== Problem details ==
Retype the records below from their first line through the line containing "bg.inputs[1].default_value = 0.34", and include nothing else.

====

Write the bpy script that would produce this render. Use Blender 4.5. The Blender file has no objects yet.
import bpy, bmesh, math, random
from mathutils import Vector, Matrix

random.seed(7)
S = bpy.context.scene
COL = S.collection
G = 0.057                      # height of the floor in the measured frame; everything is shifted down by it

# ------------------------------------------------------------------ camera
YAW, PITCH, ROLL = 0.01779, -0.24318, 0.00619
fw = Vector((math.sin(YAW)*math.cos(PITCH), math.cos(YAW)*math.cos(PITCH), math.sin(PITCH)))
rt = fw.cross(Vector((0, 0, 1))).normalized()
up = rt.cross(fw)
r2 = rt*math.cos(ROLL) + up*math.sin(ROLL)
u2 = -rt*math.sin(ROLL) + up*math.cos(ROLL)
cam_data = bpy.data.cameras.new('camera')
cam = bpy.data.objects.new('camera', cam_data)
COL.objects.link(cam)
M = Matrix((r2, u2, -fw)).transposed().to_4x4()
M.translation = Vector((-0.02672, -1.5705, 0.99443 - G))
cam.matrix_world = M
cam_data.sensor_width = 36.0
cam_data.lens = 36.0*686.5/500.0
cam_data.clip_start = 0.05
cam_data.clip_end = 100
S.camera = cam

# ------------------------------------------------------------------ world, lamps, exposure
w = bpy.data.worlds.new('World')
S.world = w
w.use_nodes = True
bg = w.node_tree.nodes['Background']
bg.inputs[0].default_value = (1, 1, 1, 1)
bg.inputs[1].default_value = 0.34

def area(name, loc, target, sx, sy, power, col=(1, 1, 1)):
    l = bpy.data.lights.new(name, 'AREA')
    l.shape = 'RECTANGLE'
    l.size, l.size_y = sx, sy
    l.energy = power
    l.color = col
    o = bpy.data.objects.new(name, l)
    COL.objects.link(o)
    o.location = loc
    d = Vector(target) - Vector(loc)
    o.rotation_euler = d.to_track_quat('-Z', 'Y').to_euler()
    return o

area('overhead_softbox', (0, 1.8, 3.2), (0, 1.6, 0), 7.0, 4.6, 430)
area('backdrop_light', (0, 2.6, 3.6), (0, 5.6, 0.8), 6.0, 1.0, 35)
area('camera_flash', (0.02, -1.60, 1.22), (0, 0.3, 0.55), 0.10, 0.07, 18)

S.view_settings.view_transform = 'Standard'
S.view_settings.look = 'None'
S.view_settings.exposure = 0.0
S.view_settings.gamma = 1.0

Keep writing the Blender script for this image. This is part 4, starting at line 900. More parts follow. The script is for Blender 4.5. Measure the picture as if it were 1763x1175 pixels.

====

== Solution ==
Write the bpy script that would produce this render. Use Blender 4.5. The Blender file has no objects yet.
import bpy, bmesh, math, random
from mathutils import Vector, Matrix

random.seed(7)
S = bpy.context.scene
COL = S.collection
G = 0.057                      # height of the floor in the measured frame; everything is shifted down by it

# ------------------------------------------------------------------ camera
YAW, PITCH, ROLL = 0.01779, -0.24318, 0.00619
fw = Vector((math.sin(YAW)*math.cos(PITCH), math.cos(YAW)*math.cos(PITCH), math.sin(PITCH)))
rt = fw.cross(Vector((0, 0, 1))).normalized()
up = rt.cross(fw)
r2 = rt*math.cos(ROLL) + up*math.sin(ROLL)
u2 = -rt*math.sin(ROLL) + up*math.cos(ROLL)
cam_data = bpy.data.cameras.new('camera')
cam = bpy.data.objects.new('camera', cam_data)
COL.objects.link(cam)
M = Matrix((r2, u2, -fw)).transposed().to_4x4()
M.translation = Vector((-0.02672, -1.5705, 0.99443 - G))
cam.matrix_world = M
cam_data.sensor_width = 36.0
cam_data.lens = 36.0*686.5/500.0
cam_data.clip_start = 0.05
cam_data.clip_end = 100
S.camera = cam

# ------------------------------------------------------------------ world, lamps, exposure
w = bpy.data.worlds.new('World')
S.world = w
w.use_nodes = True
bg = w.node_tree.nodes['Background']
bg.inputs[0].default_value = (1, 1, 1, 1)
bg.inputs[1].default_value = 0.34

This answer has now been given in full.